━━━━━ Data

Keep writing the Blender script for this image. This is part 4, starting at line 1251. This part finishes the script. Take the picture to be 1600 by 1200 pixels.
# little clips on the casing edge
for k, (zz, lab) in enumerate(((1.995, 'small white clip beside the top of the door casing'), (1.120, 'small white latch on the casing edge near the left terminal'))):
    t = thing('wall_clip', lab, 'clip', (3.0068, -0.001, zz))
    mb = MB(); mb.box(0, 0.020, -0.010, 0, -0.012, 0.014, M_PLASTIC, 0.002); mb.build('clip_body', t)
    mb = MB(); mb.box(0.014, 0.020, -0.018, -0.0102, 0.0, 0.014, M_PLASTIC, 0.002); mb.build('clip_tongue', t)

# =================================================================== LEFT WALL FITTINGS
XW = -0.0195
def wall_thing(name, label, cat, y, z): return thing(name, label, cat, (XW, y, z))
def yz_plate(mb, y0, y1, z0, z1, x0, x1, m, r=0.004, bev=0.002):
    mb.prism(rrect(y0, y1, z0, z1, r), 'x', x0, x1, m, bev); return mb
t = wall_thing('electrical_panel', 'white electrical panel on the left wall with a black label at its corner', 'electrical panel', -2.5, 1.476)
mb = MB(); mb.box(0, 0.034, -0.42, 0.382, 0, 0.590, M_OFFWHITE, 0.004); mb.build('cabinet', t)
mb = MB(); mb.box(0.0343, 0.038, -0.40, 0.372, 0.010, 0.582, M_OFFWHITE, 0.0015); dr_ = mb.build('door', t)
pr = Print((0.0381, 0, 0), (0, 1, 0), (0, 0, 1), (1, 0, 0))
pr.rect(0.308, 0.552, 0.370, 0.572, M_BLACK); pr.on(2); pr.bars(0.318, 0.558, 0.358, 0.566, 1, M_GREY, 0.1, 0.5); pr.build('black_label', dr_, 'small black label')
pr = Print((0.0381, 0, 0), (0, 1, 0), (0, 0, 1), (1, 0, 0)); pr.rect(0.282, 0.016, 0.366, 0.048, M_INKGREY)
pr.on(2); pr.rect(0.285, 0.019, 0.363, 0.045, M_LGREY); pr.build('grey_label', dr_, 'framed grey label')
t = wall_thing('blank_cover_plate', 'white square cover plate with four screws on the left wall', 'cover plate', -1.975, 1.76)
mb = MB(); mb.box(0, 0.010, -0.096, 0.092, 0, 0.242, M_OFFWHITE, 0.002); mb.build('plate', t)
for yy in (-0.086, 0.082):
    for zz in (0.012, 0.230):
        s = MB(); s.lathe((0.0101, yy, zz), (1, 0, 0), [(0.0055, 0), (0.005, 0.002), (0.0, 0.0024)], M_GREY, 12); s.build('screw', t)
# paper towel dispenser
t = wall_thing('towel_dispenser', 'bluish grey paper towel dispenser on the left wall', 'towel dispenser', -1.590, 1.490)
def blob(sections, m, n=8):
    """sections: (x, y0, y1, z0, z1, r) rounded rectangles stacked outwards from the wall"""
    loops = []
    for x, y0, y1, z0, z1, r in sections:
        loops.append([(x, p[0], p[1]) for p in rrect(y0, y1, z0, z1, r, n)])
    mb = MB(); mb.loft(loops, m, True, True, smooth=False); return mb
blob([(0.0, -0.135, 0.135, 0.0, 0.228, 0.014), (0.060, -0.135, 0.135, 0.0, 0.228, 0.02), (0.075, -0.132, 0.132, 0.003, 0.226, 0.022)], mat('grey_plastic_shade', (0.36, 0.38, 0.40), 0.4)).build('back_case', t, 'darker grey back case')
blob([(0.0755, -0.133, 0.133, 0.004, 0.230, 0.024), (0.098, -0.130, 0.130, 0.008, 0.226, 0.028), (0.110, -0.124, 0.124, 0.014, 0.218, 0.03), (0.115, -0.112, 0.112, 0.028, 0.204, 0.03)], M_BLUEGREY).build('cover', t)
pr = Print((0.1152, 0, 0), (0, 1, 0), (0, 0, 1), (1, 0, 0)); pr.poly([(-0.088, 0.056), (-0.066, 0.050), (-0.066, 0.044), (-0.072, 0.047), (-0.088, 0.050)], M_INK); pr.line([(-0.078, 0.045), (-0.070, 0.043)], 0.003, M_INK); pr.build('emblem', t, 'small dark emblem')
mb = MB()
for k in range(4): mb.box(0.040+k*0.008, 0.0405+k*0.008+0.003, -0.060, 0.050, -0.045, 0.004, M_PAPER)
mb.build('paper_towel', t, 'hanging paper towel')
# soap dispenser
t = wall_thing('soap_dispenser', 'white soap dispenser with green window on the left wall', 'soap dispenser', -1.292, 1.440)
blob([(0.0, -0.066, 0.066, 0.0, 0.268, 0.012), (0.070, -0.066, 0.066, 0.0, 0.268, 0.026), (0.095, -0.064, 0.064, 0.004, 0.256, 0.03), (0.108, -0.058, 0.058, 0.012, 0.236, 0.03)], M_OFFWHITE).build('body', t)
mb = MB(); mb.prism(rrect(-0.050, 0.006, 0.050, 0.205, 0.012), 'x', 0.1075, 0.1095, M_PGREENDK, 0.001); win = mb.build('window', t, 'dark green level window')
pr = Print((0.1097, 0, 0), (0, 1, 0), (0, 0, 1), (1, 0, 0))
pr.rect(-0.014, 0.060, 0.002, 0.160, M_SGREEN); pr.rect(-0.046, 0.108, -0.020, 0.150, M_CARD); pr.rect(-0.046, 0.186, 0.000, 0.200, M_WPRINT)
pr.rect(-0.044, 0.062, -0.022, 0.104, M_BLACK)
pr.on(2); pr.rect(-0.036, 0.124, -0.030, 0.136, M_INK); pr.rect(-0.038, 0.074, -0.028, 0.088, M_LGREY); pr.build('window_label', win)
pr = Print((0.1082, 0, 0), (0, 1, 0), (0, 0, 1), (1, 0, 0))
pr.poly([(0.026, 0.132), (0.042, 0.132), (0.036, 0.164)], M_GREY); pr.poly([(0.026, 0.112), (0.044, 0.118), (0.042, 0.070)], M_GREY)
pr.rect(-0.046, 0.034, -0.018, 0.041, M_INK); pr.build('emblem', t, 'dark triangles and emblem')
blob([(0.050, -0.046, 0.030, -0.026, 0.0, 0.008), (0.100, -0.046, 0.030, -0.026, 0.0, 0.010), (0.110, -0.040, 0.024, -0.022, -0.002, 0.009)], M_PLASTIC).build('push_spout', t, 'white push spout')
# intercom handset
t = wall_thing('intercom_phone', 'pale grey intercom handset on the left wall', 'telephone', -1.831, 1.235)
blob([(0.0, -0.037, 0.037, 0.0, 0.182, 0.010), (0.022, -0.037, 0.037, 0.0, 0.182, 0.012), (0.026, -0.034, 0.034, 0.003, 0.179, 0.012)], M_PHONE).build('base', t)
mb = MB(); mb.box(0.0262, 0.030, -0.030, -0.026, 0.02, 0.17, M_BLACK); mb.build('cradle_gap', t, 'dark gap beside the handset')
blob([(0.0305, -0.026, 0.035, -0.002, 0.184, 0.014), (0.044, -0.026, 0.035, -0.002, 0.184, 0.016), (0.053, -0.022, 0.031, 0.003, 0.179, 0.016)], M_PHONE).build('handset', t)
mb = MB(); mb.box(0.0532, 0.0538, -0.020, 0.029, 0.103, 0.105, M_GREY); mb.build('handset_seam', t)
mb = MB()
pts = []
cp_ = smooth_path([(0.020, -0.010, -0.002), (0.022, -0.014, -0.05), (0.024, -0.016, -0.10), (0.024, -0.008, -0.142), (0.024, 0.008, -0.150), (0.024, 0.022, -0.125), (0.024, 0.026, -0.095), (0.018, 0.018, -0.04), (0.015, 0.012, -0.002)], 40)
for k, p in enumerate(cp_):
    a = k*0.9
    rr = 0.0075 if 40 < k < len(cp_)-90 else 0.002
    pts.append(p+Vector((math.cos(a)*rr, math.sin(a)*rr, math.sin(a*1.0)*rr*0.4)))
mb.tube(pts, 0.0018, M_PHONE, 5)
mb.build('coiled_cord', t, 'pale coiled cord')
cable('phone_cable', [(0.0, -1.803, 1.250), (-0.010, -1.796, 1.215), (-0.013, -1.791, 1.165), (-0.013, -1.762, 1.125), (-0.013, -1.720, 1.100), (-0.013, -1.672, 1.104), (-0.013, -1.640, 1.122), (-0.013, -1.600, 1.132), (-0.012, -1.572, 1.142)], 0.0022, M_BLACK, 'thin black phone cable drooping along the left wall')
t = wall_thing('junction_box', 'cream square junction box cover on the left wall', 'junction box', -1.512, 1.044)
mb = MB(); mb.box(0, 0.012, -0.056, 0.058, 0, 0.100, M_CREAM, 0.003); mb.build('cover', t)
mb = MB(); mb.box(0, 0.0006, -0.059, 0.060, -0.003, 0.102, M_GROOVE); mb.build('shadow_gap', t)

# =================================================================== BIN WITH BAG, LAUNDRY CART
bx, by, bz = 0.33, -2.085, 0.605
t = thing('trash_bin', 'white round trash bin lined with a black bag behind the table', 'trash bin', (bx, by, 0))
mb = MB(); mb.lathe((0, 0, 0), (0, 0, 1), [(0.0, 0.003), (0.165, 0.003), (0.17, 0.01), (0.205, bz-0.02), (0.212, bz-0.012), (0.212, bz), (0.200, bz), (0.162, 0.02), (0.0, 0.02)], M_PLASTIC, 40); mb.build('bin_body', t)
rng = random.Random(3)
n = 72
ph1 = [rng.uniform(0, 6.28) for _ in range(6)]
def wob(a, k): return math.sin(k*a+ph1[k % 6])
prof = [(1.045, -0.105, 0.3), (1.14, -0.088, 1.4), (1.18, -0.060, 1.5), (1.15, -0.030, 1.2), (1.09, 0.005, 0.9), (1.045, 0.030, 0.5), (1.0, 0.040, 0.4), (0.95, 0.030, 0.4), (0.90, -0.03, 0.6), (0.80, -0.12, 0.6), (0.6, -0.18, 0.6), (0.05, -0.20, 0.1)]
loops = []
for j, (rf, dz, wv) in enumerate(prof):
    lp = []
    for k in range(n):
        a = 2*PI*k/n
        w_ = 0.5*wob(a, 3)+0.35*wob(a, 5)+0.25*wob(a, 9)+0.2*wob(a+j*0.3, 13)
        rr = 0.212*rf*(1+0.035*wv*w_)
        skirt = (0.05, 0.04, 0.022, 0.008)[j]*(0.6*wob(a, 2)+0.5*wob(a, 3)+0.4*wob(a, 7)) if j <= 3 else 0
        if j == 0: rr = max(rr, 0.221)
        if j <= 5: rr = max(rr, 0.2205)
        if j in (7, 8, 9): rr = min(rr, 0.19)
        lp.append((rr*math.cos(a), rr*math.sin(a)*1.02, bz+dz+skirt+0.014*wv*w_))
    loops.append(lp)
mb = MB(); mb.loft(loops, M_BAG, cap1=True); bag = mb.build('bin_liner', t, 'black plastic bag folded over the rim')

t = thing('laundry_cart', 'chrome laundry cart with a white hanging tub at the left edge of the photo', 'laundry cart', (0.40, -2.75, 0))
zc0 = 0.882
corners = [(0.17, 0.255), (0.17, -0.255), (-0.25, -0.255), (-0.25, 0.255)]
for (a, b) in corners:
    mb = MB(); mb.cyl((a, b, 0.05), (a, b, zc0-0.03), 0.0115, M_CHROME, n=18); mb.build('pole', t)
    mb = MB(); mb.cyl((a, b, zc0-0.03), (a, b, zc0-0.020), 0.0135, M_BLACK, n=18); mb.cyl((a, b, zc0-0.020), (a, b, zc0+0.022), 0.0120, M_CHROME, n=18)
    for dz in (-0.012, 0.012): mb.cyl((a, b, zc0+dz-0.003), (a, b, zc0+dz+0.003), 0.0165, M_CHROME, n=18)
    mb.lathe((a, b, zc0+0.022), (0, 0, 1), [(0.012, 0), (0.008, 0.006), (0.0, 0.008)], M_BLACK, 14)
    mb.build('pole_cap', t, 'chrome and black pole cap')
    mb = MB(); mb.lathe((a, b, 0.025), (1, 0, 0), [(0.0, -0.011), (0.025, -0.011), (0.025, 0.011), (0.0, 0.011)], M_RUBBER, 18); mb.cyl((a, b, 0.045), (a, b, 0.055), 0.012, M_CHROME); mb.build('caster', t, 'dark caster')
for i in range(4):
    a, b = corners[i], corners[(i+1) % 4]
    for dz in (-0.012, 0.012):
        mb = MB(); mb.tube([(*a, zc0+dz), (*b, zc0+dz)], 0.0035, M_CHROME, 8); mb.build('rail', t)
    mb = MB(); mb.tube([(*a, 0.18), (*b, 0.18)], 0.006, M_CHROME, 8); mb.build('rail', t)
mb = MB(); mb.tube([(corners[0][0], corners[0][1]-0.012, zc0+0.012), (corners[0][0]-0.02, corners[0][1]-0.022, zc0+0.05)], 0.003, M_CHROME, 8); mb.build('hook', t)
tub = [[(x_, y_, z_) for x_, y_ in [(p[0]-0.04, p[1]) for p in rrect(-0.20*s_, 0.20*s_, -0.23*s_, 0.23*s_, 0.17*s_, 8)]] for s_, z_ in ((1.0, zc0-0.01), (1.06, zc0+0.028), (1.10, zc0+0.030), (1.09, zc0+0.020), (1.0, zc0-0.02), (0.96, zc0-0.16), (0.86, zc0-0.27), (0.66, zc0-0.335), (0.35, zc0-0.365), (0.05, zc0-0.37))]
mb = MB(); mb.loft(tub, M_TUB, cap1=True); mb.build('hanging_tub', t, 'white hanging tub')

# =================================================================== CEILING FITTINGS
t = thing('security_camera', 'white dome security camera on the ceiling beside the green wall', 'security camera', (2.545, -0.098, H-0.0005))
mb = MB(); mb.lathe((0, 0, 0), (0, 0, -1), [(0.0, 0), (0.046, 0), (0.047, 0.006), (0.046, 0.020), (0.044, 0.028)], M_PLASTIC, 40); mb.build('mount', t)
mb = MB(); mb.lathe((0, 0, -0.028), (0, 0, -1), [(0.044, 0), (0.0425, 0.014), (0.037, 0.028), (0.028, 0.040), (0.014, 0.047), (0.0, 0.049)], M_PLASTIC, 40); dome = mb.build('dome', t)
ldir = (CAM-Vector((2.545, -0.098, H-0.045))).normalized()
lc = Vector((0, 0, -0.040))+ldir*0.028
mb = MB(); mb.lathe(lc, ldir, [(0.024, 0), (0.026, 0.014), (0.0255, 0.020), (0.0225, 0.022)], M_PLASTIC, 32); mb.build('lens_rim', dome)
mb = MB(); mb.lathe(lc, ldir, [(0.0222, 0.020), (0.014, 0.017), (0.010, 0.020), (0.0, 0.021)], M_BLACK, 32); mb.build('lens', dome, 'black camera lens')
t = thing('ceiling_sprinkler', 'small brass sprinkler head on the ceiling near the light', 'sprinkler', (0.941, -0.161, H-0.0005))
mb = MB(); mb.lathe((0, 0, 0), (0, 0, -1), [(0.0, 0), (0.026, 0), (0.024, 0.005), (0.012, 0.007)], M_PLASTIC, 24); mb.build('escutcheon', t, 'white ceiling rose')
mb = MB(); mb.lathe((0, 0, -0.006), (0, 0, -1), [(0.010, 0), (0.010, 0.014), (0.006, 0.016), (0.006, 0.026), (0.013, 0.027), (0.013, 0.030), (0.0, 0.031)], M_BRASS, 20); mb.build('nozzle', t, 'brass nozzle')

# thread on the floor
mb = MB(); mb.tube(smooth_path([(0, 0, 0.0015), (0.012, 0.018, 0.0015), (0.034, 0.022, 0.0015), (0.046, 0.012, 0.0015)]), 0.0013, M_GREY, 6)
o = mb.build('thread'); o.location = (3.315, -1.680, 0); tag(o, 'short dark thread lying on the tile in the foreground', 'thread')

━━━━━━━━━━

> **Task goal**
Repeat, word for word, the lines from the opening of the material through the line containing "0.002); mb.build('clip_tongue', t)".

> **Answer to the exercise**
Keep writing the Blender script for this image. This is part 4, starting at line 1251. This part finishes the script. Take the picture to be 1600 by 1200 pixels.
# little clips on the casing edge
for k, (zz, lab) in enumerate(((1.995, 'small white clip beside the top of the door casing'), (1.120, 'small white latch on the casing edge near the left terminal'))):
    t = thing('wall_clip', lab, 'clip', (3.0068, -0.001, zz))
    mb = MB(); mb.box(0, 0.020, -0.010, 0, -0.012, 0.014, M_PLASTIC, 0.002); mb.build('clip_body', t)
    mb = MB(); mb.box(0.014, 0.020, -0.018, -0.0102, 0.0, 0.014, M_PLASTIC, 0.002); mb.build('clip_tongue', t)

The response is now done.